The politics of governing oil in Uganda under 'best-practice' institutional arrangements  
Sam Hickey (University of Manchester) Angelo Izama (New York University)

Paper short abstract:

Prior to adopting 'best-practice' reforms, Uganda was praised for adopting a technocratic approach and driving tough deals with IOCs. A political settlements analysis is deployed to assess whether the reforms have undermined or enhanced Uganda's capacity to govern oil in the national interest.

Paper long abstract:

Despite having failed to move to production after discovering oil in commercial quantities in 2006, Uganda is lauded for adopting a rules-based approach to oil governance, particular for in terms of getting good deals from IOCs. This capacity to negotiate effectively was directly shaped by the support and autonomy that President Museveni had offered to oil technocrats, in line with an apparent long-term commitment to governing the sector in the national interest. However, the oil sector in Uganda has undergone significant institutional reform over the past three years to ensure that the policy, regulatory and commercial dimensions of the sector are handled separately. This paper explores whether best-practice institutional reforms make sense within a country like Uganda, particularly given the changing nature of its political settlement dynamics in recent years. We argue that the interaction of these reforms with the increasingly vulnerable nature of the ruling coalition in Uganda has led oil governance to become more fragmented and personalized.
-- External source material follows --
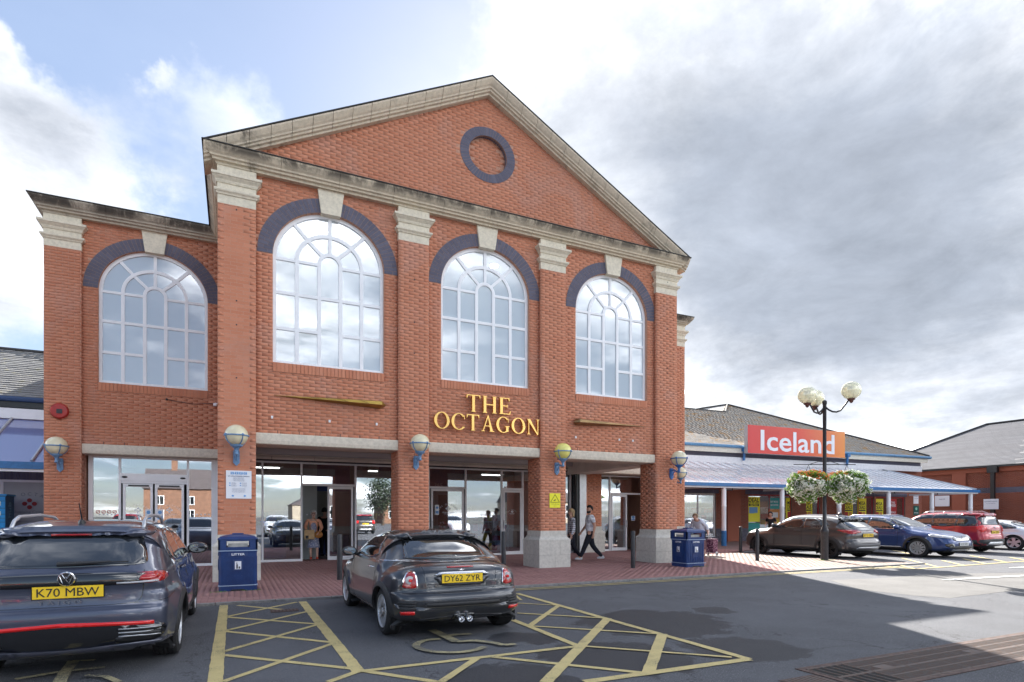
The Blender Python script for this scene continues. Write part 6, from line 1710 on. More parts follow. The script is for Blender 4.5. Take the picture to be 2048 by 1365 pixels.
    def wheel(s, style='mesh', rimm=None, tw=.2, inset=.02):
        rimm = rimm or M_rim
        for wy in s.wheels:
            for sd_ in (-1, 1):
                xo = s.W/2-inset; c = (0, wy, s.wr); w = MB(); R_ = s.wr
                t = thing2('wheel', s.t, (0,0,0))
                pr = [(R_*.66, xo-tw+.01), (R_*.86, xo-tw-.0), (R_-.012, xo-tw+.02), (R_, xo-tw+.045)]
                # tread grooves
                for g_ in range(4):
                    xg = xo-tw+.045+(tw-.09)*(g_+.5)/4; pr += [(R_, xg-.006), (R_-.009, xg-.004), (R_-.009, xg+.004), (R_, xg+.006)]
                pr += [(R_, xo-.045), (R_-.012, xo-.018), (R_*.86, xo), (R_*.72, xo-.006), (R_*.69, xo-.02), (R_*.66, xo-.04)]
                if sd_ < 0: pr = [(a, -b) for a, b in pr]
                MB().lathe(pr, c, 44, axis='x', cap=False).build('tyre', M_tyre, t, smooth=35)
                rb = MB(); pr = [(R_*.70, xo-.012), (R_*.685, xo-.004), (R_*.66, xo-.008), (R_*.63, xo-.05), (R_*.62, xo-tw+.02)]
                if sd_ < 0: pr = [(a, -b) for a, b in pr]
                rb.lathe(pr, c, 40, axis='x', cap=False)
                xs = xo-.022; ns = {'mesh': 10, 'five': 5, 'ten': 10, 'star': 5}[style]
                for k in range(ns):
                    a = 2*math.pi*k/ns+.2
                    for da, wa, wb in (((-.13, .02, .012), (.13, .02, .012)) if style in ('mesh', 'ten') else (((0, .045, .07),) if style == 'star' else ((-.10, .022, .03), (.12, .022, .03)))):
                        p = (math.cos(a)*R_*.13, math.sin(a)*R_*.13); q_ = (math.cos(a+da)*R_*.67, math.sin(a+da)*R_*.67)
                        d = Vector((q_[0]-p[0], q_[1]-p[1])).normalized(); nn = Vector((-d.y, d.x))
                        poly = [(wy+p[0]+nn.x*wa, R_+p[1]+nn.y*wa), (wy+q_[0]+nn.x*wb, R_+q_[1]+nn.y*wb), (wy+q_[0]-nn.x*wb, R_+q_[1]-nn.y*wb), (wy+p[0]-nn.x*wa, R_+p[1]-nn.y*wa)]
                        rb.prism(poly, 'x', sd_*(xs-.02), sd_*(xs+.004))
                rb.lathe([(.001, sd_*(xs+.012)), (.045, sd_*(xs+.010)), (.06, sd_*(xs-.01)), (.06, sd_*(xs-.04))], c, 16, axis='x')
                rb.build('rim', rimm, t, smooth=35)
                MB().lathe([(R_*.45, sd_*(xo-.10)), (R_*.45, sd_*(xo-.11))], c, 24, axis='x').lathe([(R_*.64, sd_*(xo-.135)), (R_*.64, sd_*(xo-.14))], c, 24, axis='x').build('brake_disc', M_well, t)
    def mirror(s, y, z, m, sz=(.13,.08,.085), glass=True, sides=(-1, 1)):
        for sd_ in sides:
            h, _ = s.ray('x', y, z, sd_); x = abs(h.x) if h is not None else s.W/2*.92
            cx = sd_*(x+.13); mb = MB(); mb.ball((cx, y, z+.03), sz[0], sz[1], sz[2], 18, 12)
            mb.v = [(vx, max(vy, y-.045), vz) for vx, vy, vz in mb.v]
            mb.tube([(sd_*(x-.03), y+.02, z-.04), (sd_*(x+.06), y+.02, z)], .028, 8)
            mo = mb.build('wing_mirror', m, s.t, smooth=50)
            if glass: MB().lathe([(.0001, -.048), (1, -.0475), (1, -.046)], (0,0,0), 20, axis='y').xform(Matrix.Translation((cx, y, z+.03)) @ Matrix.Diagonal((sz[0]*.78, 1, sz[2]*.74, 1))).build('mirror_glass', M_mirror, mo)
    def plate(s, txt, z, rear=True, m=None, w=.52, h=.111, x=0., tilt=0.):
        sg = 1 if rear else -1; hh, _ = s.ray('y', x, z, sg); y = hh.y-.015*sg
        pt = MB().box(-w/2, -.005, -h/2, w/2, .02, h/2).build('number_plate', m or M_plate, s.t)
        MB().box(-w/2-.008, .0, -h/2-.008, w/2+.008, .035, h/2+.008).build('plate_holder', M_gloss, pt)
        pt.location = (x, y, z); pt.rotation_euler = (tilt, 0, 0 if rear else math.pi)
        text('plate_characters', txt, .1, (0, -.007, 0), M_bk, pt, .001, .0, fit=(w*.88, h*.70))
        return pt
    def place(s, loc, rz, sc=(1,1,1)):
        s.t.location = loc; s.t.rotation_euler = (0,0,rz); s.t.scale = sc; return s.t
def thing2(name, parent, loc):
    o = bpy.data.objects.new(name, None); COL.objects.link(o); o.parent = parent; o.location = loc; return o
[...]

We show how this has directly affected Uganda's capacity to make good deals with international investors through a detailed case-study of the refinery project, an initiative that is central to Uganda's resource nationalist vision. This controversial case also reveals how both Uganda's oil assemblage and its political settlement are closely entwined in a changing geopolitical context, which in this case involved the playing out of a proxy version of the current 'economic war' between China and the United States.

Panel Econ30
The politics of governing oil in Africa: rupture and continuity?